On or before June 4, 2018, the Company will file with the securities commissions or similar regulatory authorities in all of the provinces of Canada, a preliminary short form prospectus relating to the issuance of the Shares. The Offering is anticipated to close on or about June 18, 2018 and is subject to certain customary conditions and regulatory approval, including the approval of the Toronto Stock Exchange and the securities regulatory authorities.

This news release does not constitute an offer to sell or a solicitation of an offer to buy any of the securities in the United States. The securities have not been and will not be registered under the United States Securities Act of 1933, as amended (the “U.S. Securities Act”) or any state securities laws and may not be offered or sold within the United States or to U.S. Persons unless registered under the U.S. Securities Act and applicable state securities laws or an exemption from such registration is available.

Forward-Looking Statements

This news release includes certain forward-looking statements that are made as of the date hereof.
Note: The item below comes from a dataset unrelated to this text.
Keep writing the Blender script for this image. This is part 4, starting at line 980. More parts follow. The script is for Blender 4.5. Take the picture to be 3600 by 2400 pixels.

Such forward-looking statements may include, but are not limited to, statements relating to the size of the Offering, the intended use of proceeds of the Offering, the proposed closing date of the Offering and the proposed acquisition by the Company of additional spectrum. All such statements constitute “forward-looking information” as defined under, applicable Canadian securities laws. Any statements contained herein that are not statements of historical facts constitute forward-looking information. The forward-looking statements reflect the Company's views with respect to future events and is subject to risks, uncertainties and assumptions, including risks relating to the inability of the Company to complete the Offering and the proposed acquisition of additional spectrum and those risks set forth in the “Risk Factors” section in the annual MD&A of the Company for the year ended December 31, 2017, which is available on www.sedar.com under the Company’s corporate profile. Factors that could cause actual results or events to differ materially include the ability to settle the terms of the Offering and to satisfy conditions of the Offering, the failure to receive regulatory approvals with respect to the Offering, changes in the Canadian securities markets, the inability to satisfy conditions of the proposed acquisition of additional spectrum (including an inability to pay the purchase price) and the failure to receive ISED approval with respect to the proposed acquisition of additional spectrum. Accordingly, readers should not place undue reliance on forward-looking statements as a number of factors could cause actual future results, conditions, actions or events to differ materially from the targets, expectations, estimates or intentions expressed with the forward-looking statements. Except as may be required by applicable Canadian securities laws, TeraGo does not intend, and disclaims any obligation, to update or revise any forward-looking statements whether in words, oral or written as a result of new information, future events or otherwise.

About TeraGo TeraGo provides businesses across Canada with cloud, colocation and connectivity services. TeraGo manages over 3,000 cloud workloads, operates five data centres in the Greater Toronto Area, the Greater Vancouver Area, and Kelowna, and owns and manages its own IP network. The Company serves business customers in major markets across Canada including Toronto, Montreal, Calgary, Edmonton, Vancouver and Winnipeg. TeraGo Networks is a Competitive Local Exchange Carrier (CLEC) and was recognized by IDC as a Major Player in MarketScape Cloud Vendor Assessment. TeraGo Networks was also selected as one of Canada’s Top Small and Medium Employers for 2017.